The 1st Circuit court said the distinctive character and limited scope of Maine’s tuition assistance program separated it from the aid programs recently considered by the Supreme Court in Trinity Lutheran and Espinoza.

The appeals court said it was significant that the Supreme Court rulings were based on the religious status of the institutions denied participation in the funding programs at issue. Maine’s program imposes a prohibition based on religious “use” of the state aid, the court concluded.

“Because Maine permissibly requires public educational instruction to be nonsectarian for reasons that reflect no hostility to religion, it betrays no hostility toward religion when it imposes a use-based ‘nonsectarian’ restriction on the public funds that it makes available for the purpose of providing a substitute for the public educational instruction that is not otherwise offered,” Judge David J. Barron wrote for a unanimous 1st Circuit panel that included retired Supreme Court Justice David H. Souter sitting by designation.

The 1st Circuit court also found it significant that Maine provides tuition assistance only to those who cannot get the benefits of a free public school education directly from one of the state’s 260 school administrative units, or SAUs.

“Given limited public funds, the state’s rural character, and the concomitant scarcity of available public school options for residents of many SAUs, we do not see why the Free Exercise Clause compels Maine either to forego relying on private schools to ensure that its residents can obtain the benefits of a free public education or to treat pervasively sectarian education as a substitute for it,” the court said.

The families’ appeal to the Supreme Court was backed by the Institute for Justice, the Arlington, Va.-based organization that had won the Espinoza case.

The appeal highlighted points that Justice Neil M. Gorsuch has made in concurring opinions in both Trinity Lutheran and Espinoza that there is little difference between discrimination based on religious status and religious use or action.

Gorsuch said in his Espinoza concurrence that Montana’s “condition on a public benefit discriminates against the free exercise of religion.
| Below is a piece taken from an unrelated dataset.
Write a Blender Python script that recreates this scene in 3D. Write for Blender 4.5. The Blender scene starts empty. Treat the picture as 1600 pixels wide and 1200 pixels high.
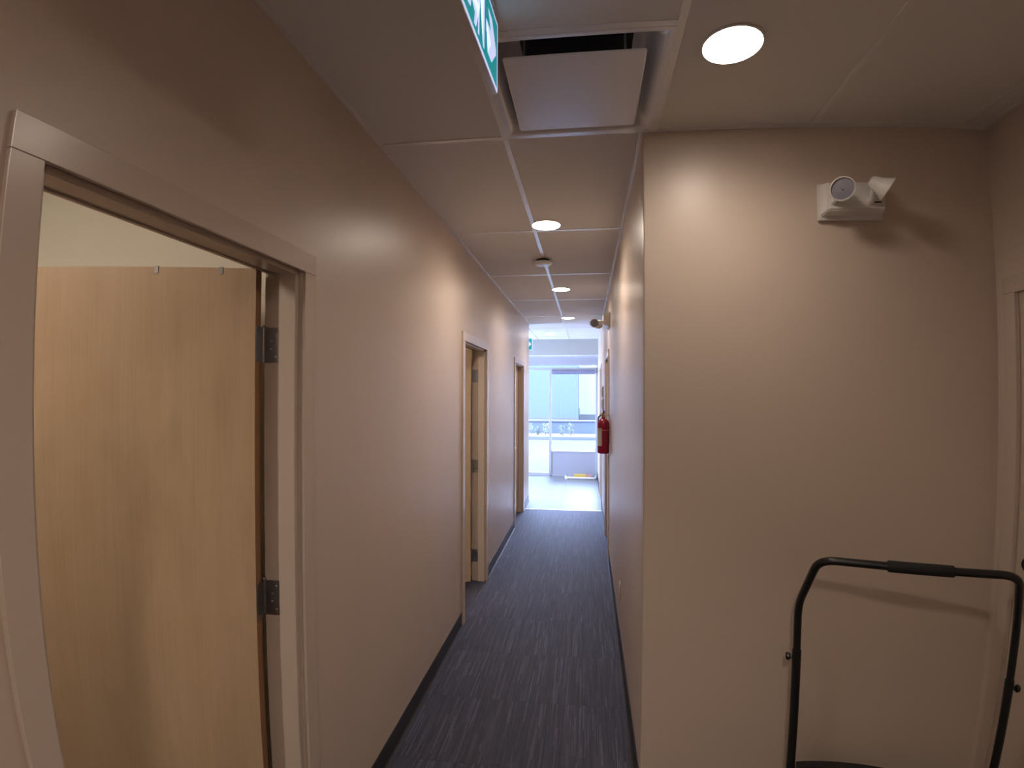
import bpy, bmesh, math, random
from mathutils import Vector, Matrix

random.seed(7)
scene = bpy.context.scene
COL = scene.collection
R = math.radians
PI = math.pi

# ------------------------------------------------------------------ camera
EYE = 1.6634                       # lens height above the carpet
cam_data = bpy.data.cameras.new('camera')
cam = bpy.data.objects.new('camera', cam_data)
COL.objects.link(cam)
scene.camera = cam
YAW, PITCH, ROLL = 0.120111, 0.006476, -0.002231
cam.matrix_world = (Matrix.Translation((0, 0, EYE)) @ Matrix.Rotation(YAW, 4, 'Z') @ Matrix.Rotation(PITCH, 4, 'X')
                    @ Matrix.Rotation(ROLL, 4, 'Y') @ Matrix.Rotation(PI / 2, 4, 'X'))
# wide phone lens with barrel distortion: angle as a polynomial of the image radius
cam_data.type = 'PANO'
lens = cam_data if hasattr(cam_data, 'panorama_type') else cam_data.cycles
lens.panorama_type = 'FISHEYE_LENS_POLYNOMIAL'
lens.fisheye_fov = PI
cam_data.sensor_fit = 'HORIZONTAL'
cam_data.sensor_width = 36.0
cam_data.sensor_height = 27.0
MMPX = 36.0 / 1600.0
lens.fisheye_polynomial_k0 = 0.0
lens.fisheye_polynomial_k1 = -0.0012758079 / MMPX
lens.fisheye_polynomial_k2 = 0.0037817320e-6 / MMPX ** 2
lens.fisheye_polynomial_k3 = 7.062084587e-10 / MMPX ** 3
lens.fisheye_polynomial_k4 = -0.4315335e-12 / MMPX ** 4
cam_data.shift_x = -21.593 / 1600.0
cam_data.shift_y = 11.774 / 1600.0
cam_data.clip_start = 0.02
cam_data.clip_end = 200

# ------------------------------------------------------------------ world, exposure
world = bpy.data.worlds.new('sky')
scene.world = world
world.use_nodes = True
bg = world.node_tree.nodes['Background']
bg.inputs['Color'].default_value = (0.50, 0.60, 1.0, 1)
bg.inputs['Strength'].default_value = 33.0
LAMP_L = 26.0                       # radiance of a downlight lens
LAMP_W = 60.0                       # power of the lamp behind it
LAMP_C = (1.0, 0.84, 0.70)
scene.view_settings.view_transform = 'Standard'
scene.view_settings.look = 'None'
scene.view_settings.exposure = 0.14
scene.view_settings.gamma = 1.0
scene.view_settings.use_curve_mapping = False

# ------------------------------------------------------------------ dimensions
AL, BR, DA, CR, ZC = -0.880, 0.228, 2.043, 1.598, 2.720   # hall left / right, alcove wall, entry right wall, ceiling
Y0 = -1.75                          # wall behind the camera
YW = 10.10                          # shop-front glazing
YT = 7.14                           # carpet ends, lobby tile begins
YL = 7.68                           # left wall ends
WT = 0.115                          # wall thickness

# ------------------------------------------------------------------ helpers: objects
def link(o, parent=None):
    COL.objects.link(o)
    if parent is not None:
        o.parent = parent
    return o

def tag(o, label=None, cat=None, group=None, kind=None):
    if label: o['label'] = label
    if cat: o['category'] = cat
    if group: o['group'] = group
    if kind: o['kind'] = kind
    return o

def empty(name, loc=(0, 0, 0), rz=0.0, parent=None):
    o = bpy.data.objects.new(name, None)
    o.empty_display_size = 0.05
    o.location = loc
    o.rotation_euler = (0, 0, rz)
    return link(o, parent)

def build(name, bm, mat, parent=None, smooth=None):
    me = bpy.data.meshes.new(name)
    bmesh.ops.recalc_face_normals(bm, faces=bm.faces)
    bm.to_mesh(me)
    bm.free()
    if mat is not None:
        for m in (mat if isinstance(mat, (list, tuple)) else [mat]):
            me.materials.append(m)
    if smooth is not None:
        me.polygons.foreach_set('use_smooth', [True] * len(me.polygons))
        try:
            me.set_sharp_from_angle(angle=R(smooth))
        except Exception:
            pass
    return link(bpy.data.objects.new(name, me), parent)

def copy_tree(o, parent=None):
    c = o.copy()
    COL.objects.link(c)
    c.parent = parent
    for ch in list(o.children):
        copy_tree(ch, c)
    return c

# ------------------------------------------------------------------ helpers: shapes
def box(bm, x0, x1, y0, y1, z0, z1, bevel=0.0, seg=1, M=None):
    r = bmesh.ops.create_cube(bm, size=1.0)
    vs = r['verts']
    T = Matrix.Translation(((x0 + x1) / 2, (y0 + y1) / 2, (z0 + z1) / 2)) @ Matrix.Diagonal((abs(x1 - x0), abs(y1 - y0), abs(z1 - z0), 1))
    bmesh.ops.transform(bm, matrix=T, verts=vs)
    if bevel > 0:
        es = list({e for v in vs for e in v.link_edges})
        g = bmesh.ops.bevel(bm, geom=es, offset=bevel, segments=seg, profile=0.5, affect='EDGES', clamp_overlap=True)
        vs = list({v for f in g['faces'] for v in f.verts} | {v for v in vs if v.is_valid})
    if M is not None:
        bmesh.ops.transform(bm, matrix=M, verts=[v for v in vs if v.is_valid])
    return bm

def B(x0, x1, y0, y1, z0, z1, bevel=0.0, seg=1, M=None):
    return box(bmesh.new(), x0, x1, y0, y1, z0, z1, bevel, seg, M)

def frame_to(d, up=Vector((0, 0, 1))):
    z = Vector(d).normalized()
    if abs(z.dot(up)) > 0.98:
        up = Vector((0, 1, 0))
    x = up.cross(z).normalized()
    y = z.cross(x)
    return Matrix((x, y, z)).transposed().to_4x4()

def tube(bm, pts, r, n=12, cap=True, radii=None):
    pts = [Vector(p) for p in pts]
    rings = []
    up = None
    for i, p in enumerate(pts):
        if i == 0: t = pts[1] - p
        elif i == len(pts) - 1: t = p - pts[i - 1]
        else: t = (pts[i + 1] - p).normalized() + (p - pts[i - 1]).normalized()
        t.normalize()
        if up is None:
            up = Vector((0, 0, 1)) if abs(t.z) < 0.9 else Vector((0, 1, 0))
        side = t.cross(up).normalized()
        up = side.cross(t).normalized()
        rr = radii[i] if radii else r
        rings.append([bm.verts.new(p + (math.cos(2 * PI * k / n) * side + math.sin(2 * PI * k / n) * up) * rr) for k in range(n)])
    for a, b in zip(rings[:-1], rings[1:]):
        for k in range(n):
            bm.faces.new((a[k], a[(k + 1) % n], b[(k + 1) % n], b[k]))
    if cap:
        bm.faces.new(rings[0][::-1])
        bm.faces.new(rings[-1])
    return bm

def lathe(bm, prof, n=32, M=None, cap0=True, cap1=True):
    """prof: list of (radius, height) turned about z"""
    rings = []
    for r, h in prof:
        rings.append([bm.verts.new((r * math.cos(2 * PI * k / n), r * math.sin(2 * PI * k / n), h)) for k in range(n)])
    for a, b in zip(rings[:-1], rings[1:]):
        for k in range(n):
            bm.faces.new((a[k], a[(k + 1) % n], b[(k + 1) % n], b[k]))
    if cap0: bm.faces.new(rings[0][::-1])
    if cap1: bm.faces.new(rings[-1])
    if M is not None:
        bmesh.ops.transform(bm, matrix=M, verts=[v for rg in rings for v in rg])
    return bm

def prism(bm, poly, z0, z1, M=None):
    a = [bm.verts.new((x, y, z0)) for x, y in poly]
    b = [bm.verts.new((x, y, z1)) for x, y in poly]
    n = len(poly)
    for k in range(n):
        bm.faces.new((a[k], a[(k + 1) % n], b[(k + 1) % n], b[k]))
    bm.faces.new(a[::-1])
    bm.faces.new(b)
    if M is not None:
        bmesh.ops.transform(bm, matrix=M, verts=a + b)
    return bm

def arc(cx, cy, r, a0, a1, n=8):
    return [(cx + r * math.cos(R(a0 + (a1 - a0) * k / n)), cy + r * math.sin(R(a0 + (a1 - a0) * k / n))) for k in range(n + 1)]

def rrect(w, h, r, n=5):
    return (arc(w / 2 - r, -h / 2 + r, r, -90, 0, n) + arc(w / 2 - r, h / 2 - r, r, 0, 90, n)
            + arc(-w / 2 + r, h / 2 - r, r, 90, 180, n) + arc(-w / 2 + r, -h / 2 + r, r, 180, 270, n))

# ------------------------------------------------------------------ materials
def mat(name, color, rough=0.5, metal=0.0, spec=0.5, coat=0.0):
    m = bpy.data.materials.new(name)
    m.use_nodes = True
    p = m.node_tree.nodes['Principled BSDF']
    p.inputs['Base Color'].default_value = (*color, 1)
    p.inputs['Roughness'].default_value = rough
    p.inputs['Metallic'].default_value = metal
    p.inputs['Specular IOR Level'].default_value = spec
    p.inputs['Coat Weight'].default_value = coat
    return m

def N(m, t, **kw):
    n = m.node_tree.nodes.new(t)
    for k, v in kw.items():
        setattr(n, k, v)
    return n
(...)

Calling it discrimination on the basis of religious status or religious activity makes no difference: It is unconstitutional all the same.”

In their appeal, the Maine families said, “[S]o long as states may continue to define religious exclusions as ‘use-based’ and thereby escape meaningful constitutional scrutiny, families who believe that a religious education is the best option for their child will continue to be shut out of student-aid programs.”

In a friend-of-the-court brief filed in support of the families, EdChoice, an Indianapolis-based group that promotes school choice, argues that the Espinoza decision has prompted renewed legislative interest in as many as 37 states on choice programs that would include religious schools.

“However, the possibility of being sued based on religious use of program funding presents a new opportunity for detractors to convince legislators to exclude religious schools from educational choice programs,” the EdChoice brief says.

In their response brief urging the Supreme Court not to take up the case, Maine officials highlighted the religious character of Bangor Christian School and Temple Academy. It noted that Bangor Christian does not hire “homosexual” teachers or those with a gender identity that differs from what is on their birth certificate. And the school has not even indicated whether it would participate in the tuitioning program if the exclusion was removed, the state said.

Temple Academy also refuses to hire gay or lesbian teachers and requires parents to sign a covenant that they share the school’s views against abortion and same-sex marriage, the state brief said.

Such rules would quickly run into the Maine Human Rights Act, which bars discrimination in education and employment on the basis of sexual orientation, and includes an exception for religious organizations, but only those that do not accept public funds, the state said.

“This case is not about whether the schools have the right to behave in this manner as it is beyond dispute that they do,” the state’s brief said. “It is only about whether Maine must fund their educational program as the substantive equivalent of a public education.”

The Supreme Court will hear arguments later this fall.